● MATERIAL TO PROCESS:
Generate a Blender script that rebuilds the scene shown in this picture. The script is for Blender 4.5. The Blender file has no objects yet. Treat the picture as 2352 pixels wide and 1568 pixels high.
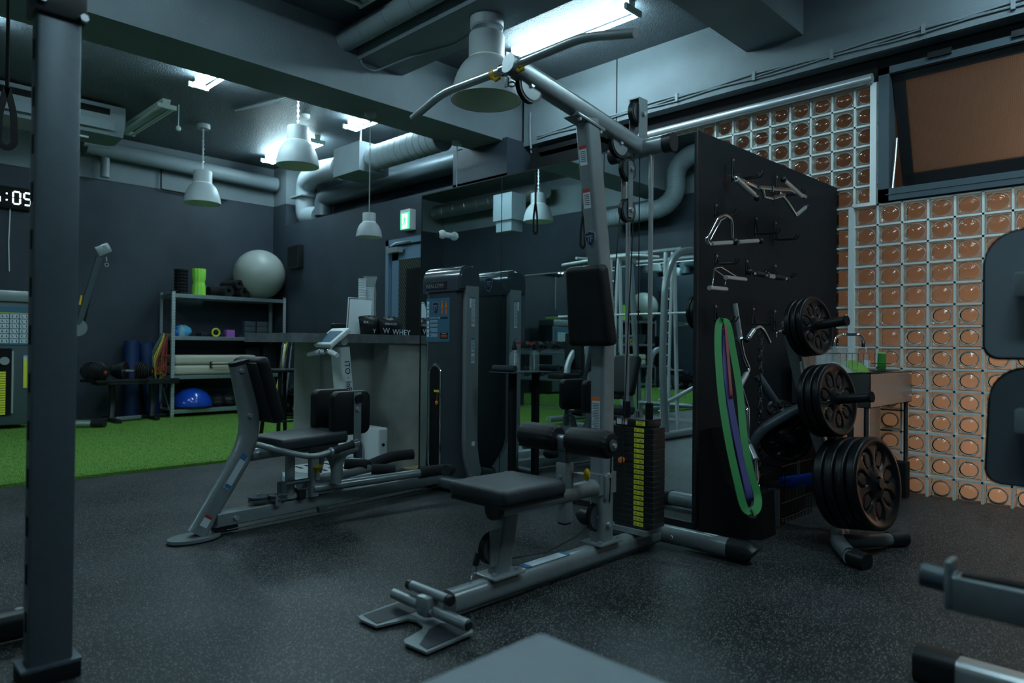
import bpy, bmesh, math, random
from mathutils import Vector, Matrix
random.seed(7)
SC = bpy.context.scene
COL = SC.collection
PI = math.pi
# ------------------------------------------------------------------ camera
FPX = 1590.87; YAW, PIT, ROL, EYE = 0.795322930, 0.00793893953, 0.00954504371, 1.0
CF = Vector((math.sin(YAW)*math.cos(PIT), math.cos(YAW)*math.cos(PIT), math.sin(PIT)))
_r = CF.cross(Vector((0,0,1))).normalized(); _u = _r.cross(CF)
CR = _r*math.cos(ROL)+_u*math.sin(ROL); CU = -_r*math.sin(ROL)+_u*math.cos(ROL)
CAM = Vector((0,0,EYE))
cd = bpy.data.cameras.new('camera'); cam = bpy.data.objects.new('camera', cd); COL.objects.link(cam)
cd.sensor_width = 36; cd.lens = FPX/2352*36; cd.clip_start = .02; cd.clip_end = 60
cam.matrix_world = Matrix(((CR.x,CU.x,-CF.x,CAM.x),(CR.y,CU.y,-CF.y,CAM.y),(CR.z,CU.z,-CF.z,CAM.z),(0,0,0,1)))
cd.dof.use_dof = True; cd.dof.focus_distance = 4.2; cd.dof.aperture_fstop = 2.0
SC.camera = cam
# ------------------------------------------------------------------ world, exposure
w = bpy.data.worlds.new('world'); SC.world = w; w.use_nodes = True
w.node_tree.nodes['Background'].inputs[0].default_value = (.30,.42,.50,1)
w.node_tree.nodes['Background'].inputs[1].default_value = .02
SC.view_settings.view_transform = 'Standard'; SC.view_settings.look = 'None'
SC.view_settings.exposure = EXPO = 0.45; SC.view_settings.gamma = 1.0
TUBE = 56.0                       # radiance of a lit fluorescent tube
LCOL = (.63,.90,1.0)
def at(px, py, **k):              # the point seen at a pixel on a plane X=, Y= or Z=
    d = CF+CR*((px-1176)/FPX)-CU*((py-784)/FPX); (a,v), = k.items(); i = 'XYZ'.index(a)
    return CAM+d*((v-CAM[i])/d[i])
# ------------------------------------------------------------------ materials
def mat(name, col, rough=.5, metal=0, spec=.38, noise=0, nscale=20, bump=0, bscale=60, coat=0, emit=None, es=0, alpha=1, trans=0, rvar=0, detail=4):
    m = bpy.data.materials.new(name); m.use_nodes = True; nt = m.node_tree; b = nt.nodes['Principled BSDF']
    b.inputs['Base Color'].default_value = (*col,1); b.inputs['Roughness'].default_value = rough
    b.inputs['Metallic'].default_value = metal; b.inputs['Specular IOR Level'].default_value = spec
    b.inputs['Coat Weight'].default_value = coat; b.inputs['Alpha'].default_value = alpha
    b.inputs['Transmission Weight'].default_value = trans
    if emit: b.inputs['Emission Color'].default_value = (*emit,1); b.inputs['Emission Strength'].default_value = es
    tc = nt.nodes.new('ShaderNodeTexCoord')
    if noise or rvar:
        n = nt.nodes.new('ShaderNodeTexNoise'); n.inputs['Scale'].default_value = nscale; n.inputs['Detail'].default_value = detail
        nt.links.new(tc.outputs['Object'], n.inputs['Vector'])
        if noise:
            mr = nt.nodes.new('ShaderNodeMapRange'); mr.inputs[1].default_value = .3; mr.inputs[2].default_value = .7
            mr.inputs[3].default_value = 1-noise; mr.inputs[4].default_value = 1+noise
            nt.links.new(n.outputs[0], mr.inputs[0])
            mx = nt.nodes.new('ShaderNodeVectorMath'); mx.operation = 'SCALE'; mx.inputs[0].default_value = col
            nt.links.new(mr.outputs[0], mx.inputs['Scale']); nt.links.new(mx.outputs[0], b.inputs['Base Color'])
        if rvar:
            mr = nt.nodes.new('ShaderNodeMapRange'); mr.inputs[1].default_value = .3; mr.inputs[2].default_value = .7
            mr.inputs[3].default_value = max(0,rough-rvar); mr.inputs[4].default_value = min(1,rough+rvar)
            nt.links.new(n.outputs[0], mr.inputs[0]); nt.links.new(mr.outputs[0], b.inputs['Roughness'])
    if bump:
        n = nt.nodes.new('ShaderNodeTexNoise'); n.inputs['Scale'].default_value = bscale; n.inputs['Detail'].default_value = 3
        nt.links.new(tc.outputs['Object'], n.inputs['Vector'])
        bp = nt.nodes.new('ShaderNodeBump'); bp.inputs['Strength'].default_value = bump; bp.inputs['Distance'].default_value = .01
        nt.links.new(n.outputs[0], bp.inputs['Height']); nt.links.new(bp.outputs[0], b.inputs['Normal'])
    return m
M = {}
M['wall'] = mat('dark_wall_paint', (.030,.043,.058), .6, noise=.12, nscale=3, bump=.25, bscale=90)
M['concrete'] = mat('grey_painted_concrete', (.175,.215,.240), .65, noise=.08, nscale=2.5, bump=.35, bscale=70)
M['ceiling'] = mat('rough_black_ceiling', (.090,.112,.128), .5, noise=.2, nscale=60, bump=1.0, bscale=75)
M['soffit'] = mat('dark_beam_paint', (.20,.25,.28), .65, noise=.08, nscale=3, bump=.3, bscale=70)
M['duct'] = mat('painted_duct', (.21,.255,.28), .5, noise=.06, nscale=5)
M['foil'] = mat('duct_foil', (.55,.6,.62), .3, metal=.9, bump=.8, bscale=30)
M['black'] = mat('black_plastic', (.012,.014,.016), .38)
M['matblack'] = mat('matte_black', (.006,.007,.008), .75, spec=.2)
M['board'] = mat('black_board', (.011,.014,.018), .6, spec=.22, noise=.12, nscale=30)
M['vinyl'] = mat('black_vinyl', (.006,.007,.009), .45, spec=.3, bump=.25, bscale=260)
M['seatvinyl'] = mat('seat_vinyl', (.022,.028,.034), .45, spec=.4, bump=.25, bscale=240, noise=.15, nscale=9)
M['foam'] = mat('black_foam_grip', (.018,.021,.024), .8, bump=.5, bscale=300)
M['frame'] = mat('silver_grey_frame_paint', (.25,.29,.30), .30, metal=.35, noise=.05, nscale=40, coat=.15)
M['framed'] = mat('dark_grey_frame_paint', (.085,.112,.130), .4, metal=.3, noise=.05, nscale=40)
M['steel'] = mat('steel', (.60,.64,.66), .30, metal=.75)
M['chrome'] = mat('chrome', (.75,.78,.80), .10, metal=1)
M['galv'] = mat('galvanised_steel', (.42,.50,.53), .38, metal=.75, noise=.12, nscale=45)
M['rubberplate'] = mat('black_rubber_plate', (.004,.005,.0065), .36, spec=.28)
M['lampgrey'] = mat('lamp_shade_grey', (.36,.41,.43), .45, noise=.02)
M['lampin'] = mat('lamp_shade_inside', (.80,.88,.74), .6)
M['glossdark'] = mat('glossy_dark_plastic', (.045,.060,.075), .22, coat=.6)
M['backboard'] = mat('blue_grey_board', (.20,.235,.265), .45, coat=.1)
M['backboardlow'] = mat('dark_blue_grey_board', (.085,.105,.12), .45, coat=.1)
M['seatpale'] = mat('pale_bench_vinyl', (.19,.225,.25), .36, bump=.2, bscale=200)
M['shroud'] = mat('blue_black_shroud', (.034,.046,.056), .42, noise=.05)
M['silver'] = mat('bright_silver_paint', (.60,.65,.66), .32, metal=.3)
M['white'] = mat('white_plastic', (.80,.86,.86), .4)
M['cream'] = mat('cream_vinyl', (.48,.46,.38), .5, bump=.2, bscale=60)
M['paper'] = mat('white_paper', (.62,.70,.74), .6)
M['label'] = mat('label_grey_white', (.56,.66,.72), .5)
M['labelblue'] = mat('label_blue', (.05,.16,.33), .45)
M['signblue'] = mat('instruction_panel_blue', (.05,.14,.22), .35, coat=.3)
M['navy'] = mat('navy_print', (.02,.035,.09), .3)
M['red'] = mat('red_print', (.45,.04,.025), .45)
M['orange'] = mat('orange_plastic', (.75,.17,.02), .35)
M['yellow'] = mat('yellow_plastic', (.75,.45,.02), .45)
M['ylabel'] = mat('yellow_weight_label', (.72,.74,.05), .5)
M['ink'] = mat('black_ink', (.01,.012,.015), .5)
M['green'] = mat('green_rubber', (.02,.19,.04), .6)
M['lime'] = mat('lime_foam', (.30,.75,.08), .6, bump=.2, bscale=40)
M['purple'] = mat('purple_rubber', (.045,.035,.16), .6)
M['redband'] = mat('red_rubber', (.25,.03,.03), .6)
M['blueball'] = mat('glossy_blue_vinyl', (.01,.07,.50), .18, coat=.5)
M['bluemat'] = mat('navy_foam', (.012,.035,.12), .5)
M['sky'] = mat('light_blue_cloth', (.08,.38,.60), .7)
M['ball'] = mat('silver_exercise_ball', (.33,.36,.34), .38, noise=.08, nscale=3, rvar=.06)
M['laminate'] = mat('grey_stone_laminate', (.34,.36,.335), .55, noise=.22, nscale=3.2, detail=6)
M['laminated'] = mat('dark_stone_laminate', (.12,.14,.145), .5, noise=.3, nscale=12, detail=8)
M['wood'] = mat('light_wood_floor', (.36,.27,.16), .5, noise=.15, nscale=8)
M['doorblue'] = mat('blue_grey_door_frame', (.13,.21,.30), .45)
M['alu'] = mat('aluminium', (.62,.68,.72), .32, metal=.6)
M['inox'] = mat('brushed_stainless', (.42,.42,.42), .30, metal=1, noise=.03, nscale=3)
M['grout'] = mat('white_grout', (.72,.82,.82), .6)
M['windowframe'] = mat('dark_window_frame', (.055,.085,.105), .45)
M['outside'] = mat('brown_outside_wall', (.24,.17,.125), .8, noise=.25, nscale=1.2)
M['pink'] = mat('purple_tin', (.35,.12,.45), .5)
M['yarn'] = mat('yellow_rubber_tube', (.62,.55,.05), .5)
M['yarnr'] = mat('red_rubber_tube', (.30,.04,.04), .5)
M['yarng'] = mat('grey_green_rubber_tube', (.12,.22,.22), .5)
M['clearglass'] = mat('clear_glass', (.75,.85,.85), .05, alpha=.17, spec=.9)
M['towel'] = mat('dark_towel', (.03,.045,.055), .9)
M['cloth'] = mat('white_cloth', (.62,.68,.68), .8)
M['fabriclime'] = mat('lime_cloth', (.38,.66,.16), .8)
M['sponge'] = mat('green_sponge', (.03,.22,.03), .9, bump=.5, bscale=80)
M['digits'] = mat('clock_digits', (.8,.9,.95), .5, emit=(.85,.97,1), es=3.2)
M['exitgreen'] = mat('exit_sign_green', (.05,.4,.2), .5, emit=(.08,.62,.30), es=1.1)
M['exitwhite'] = mat('exit_sign_white', (.8,.9,.85), .5, emit=(.65,1,.8), es=1.1)
M['tube'] = mat('lit_fluorescent_tube', (.9,.95,1), .5, emit=LCOL, es=TUBE)
M['tubeoff'] = mat('unlit_fluorescent_tube', (.5,.56,.50), .4)
M['fixture'] = mat('white_lamp_housing', (.42,.50,.47), .5)
M['amber'] = mat('warm_outdoor_lamp', (1,.6,.3), .5, emit=(1,.64,.44), es=40)
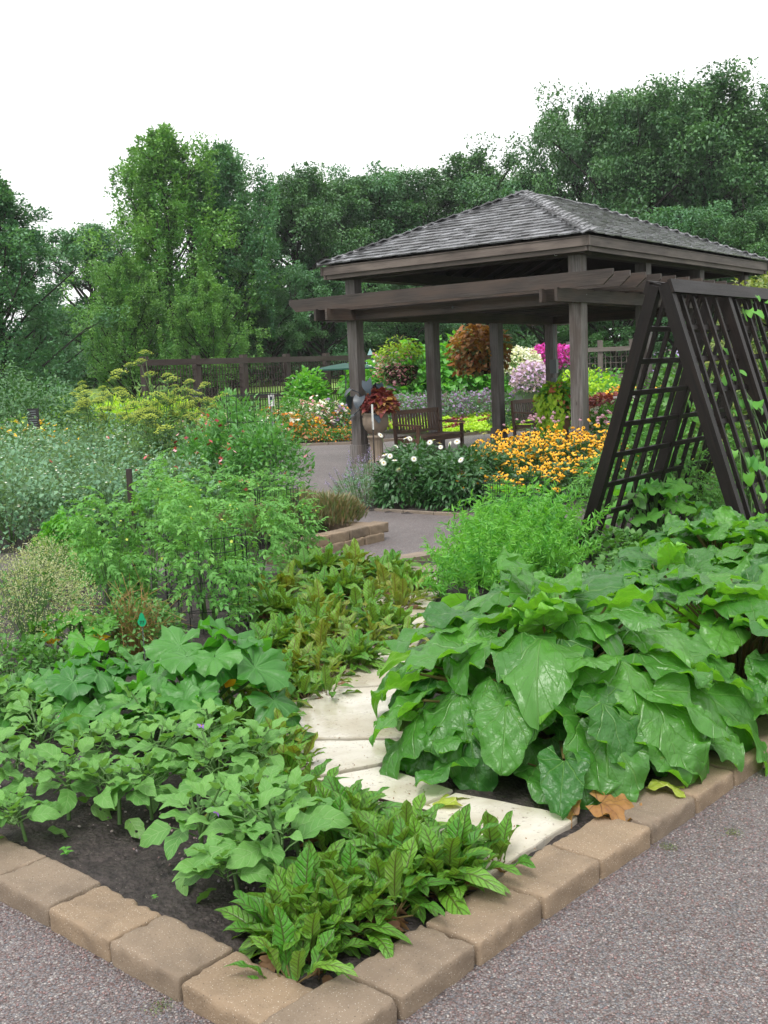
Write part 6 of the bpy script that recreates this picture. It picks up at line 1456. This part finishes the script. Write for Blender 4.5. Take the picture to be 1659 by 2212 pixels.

● AIM:
For this exercise, gather every line of the data that contains the word "objects".

● ANSWER:
Generate a Blender script that rebuilds the scene shown in this picture. The script is for Blender 4.5. The Blender file has no objects yet. Treat the picture as 2352 pixels wide and 1568 pixels high.
cd = bpy.data.cameras.new('camera'); cam = bpy.data.objects.new('camera', cd); COL.objects.link(cam)